Kryzys energetyczny związany z wojną w Ukrainie i odwetem Rosji za sankcje nałożone na nią za inwazję, mocno dał się we znaki samorządom. Spółki energetyczne w przetargach na dostawy energii zaczęły drastycznie podwyższone stawki. Część gmin, szukając oszczędności, zdecydowała się na ograniczenie czasu działania oświetlenia ulicznego.
W czwartek (6 października) rząd, reprezentowany m.in. przez premiera Mateusza Morawieckiego oraz minister klimatu i środowiska Annę Moskwę, spotkał się z samorządowcami, by zapowiedzieć nowy program pomocowy. Skierowany będzie nie tylko do samorządów, ale też mały i średnich przedsiębiorstw (MŚP) zatrudniających do 250 osób.
- Zdajemy sobie sprawę z tego, że na skutek kryzysu energetycznego, propozycje spółek energetycznych, które trafiają do samorządów, trafiają również do odbiorców wrażliwych, są to propozycje niezwykle wysokich podwyżek - przyznał Mateusz Morawiecki.
Dalsza część artykułu pod materiałem wideo
Tak rząd chce obniżyć energetyczne koszty samorządów
Premier zapowiedział jednocześnie, co rząd ma zamiar zrobić, by pomóc samorządom i MŚP. - Dzisiaj zaprezentujemy szczegóły zamrożenia - do pewnego poziomu - wzrostów cen energii elektrycznej, tak żeby to nie były przyrosty o 200, 300 czy nawet tysiąc procent, jakie były proponowane przez firmy energetyczne - powiedział premier.
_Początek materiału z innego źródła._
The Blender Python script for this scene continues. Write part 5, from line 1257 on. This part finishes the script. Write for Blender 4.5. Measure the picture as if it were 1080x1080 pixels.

- W ramach nowego schematu zapewnimy samorządowcom tańszy prąd, zapewnimy specjalną taryfę - dodał Morawiecki. I zaznaczył, że rząd będzie dopłacał do taryf i doprowadzi do tego, że cena prądu nie będzie wyższa niż była w II kwartale. Taryfa będzie obowiązywała przez 12 miesięcy.
Morawiecki dodał, że w przyszłym tygodniu zaprezentowana będzie również specjalna taryfa dla MŚP. - Oczywiście wszystkie mikro małe zakłady pracy, jednoosobowe, kilkuosobowe, ale również te średniej wielkości będą korzystały z naszych rozwiązań. Rozwiązań, które wdrożą specjalną taryfę cenową - powiedział szef rządu.